では『悪魔』の下の人たちの足を見てください。
まるで木の根のようになっています。
ロープで結わえられていなくても自由に動けそうには見えません。
こう見ていくと後ろに隠した手も意味が異なってくる感じがします。
『吊るし』は手を出さないと決めていたり、まだ出す時期ではなく準備している最中なので敢えて隠しているのかも知れません。
『悪魔』の下の人たちが手を後ろに回しているのは、悪魔の考えで支配されている場所だから、親分の気に入らないことを隠しているのです。
そこに留まっているのは、悪魔の子分でいる旨味か何かを享受しているからなのでしょう。

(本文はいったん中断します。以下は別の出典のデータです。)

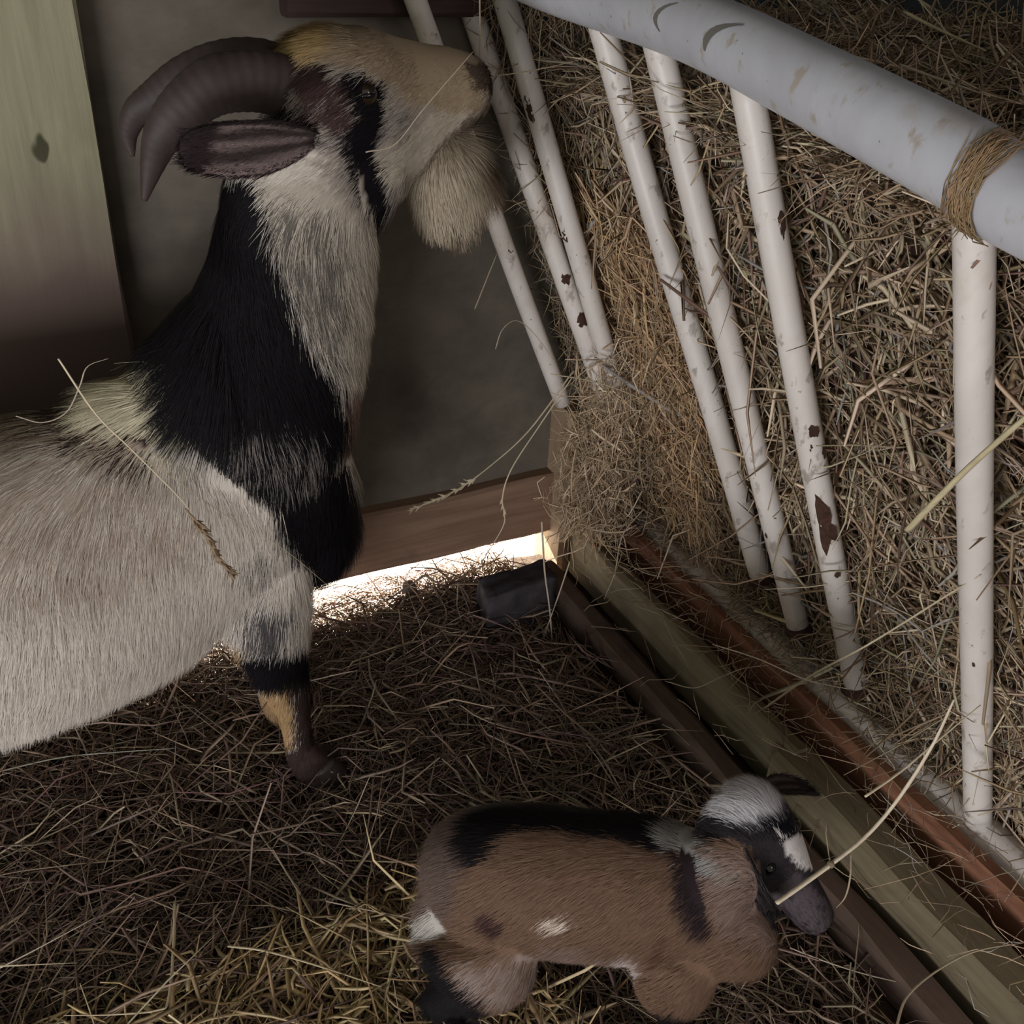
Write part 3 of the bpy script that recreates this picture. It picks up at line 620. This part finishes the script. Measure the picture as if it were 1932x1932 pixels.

ただ、旨味はあっても、不自由で不満足を感じているようです。
自分の考えで、自分のプランで留まるか。
他者の考えの下に留め置かれるか。
これはこの2枚のカードに存在する重要な対比です。
自分自身の人生を生きるためには、他者からの押し着せの考えではなく、自分自身の考えをもつこと。
そのために『吊るし』は今、じっくりと熟考しています。
休眠期のブドウのように、自分の生命力を茂らせていくために、少し止まって、自分の内側を見つめている――そんなタイミングが人生には必要です。
※ 解説はカードの元型的な基本、正立で問題のないときを前提としたものです。リーディングなどの際に出てくる逆向きのカードは解釈内容が異なってきます。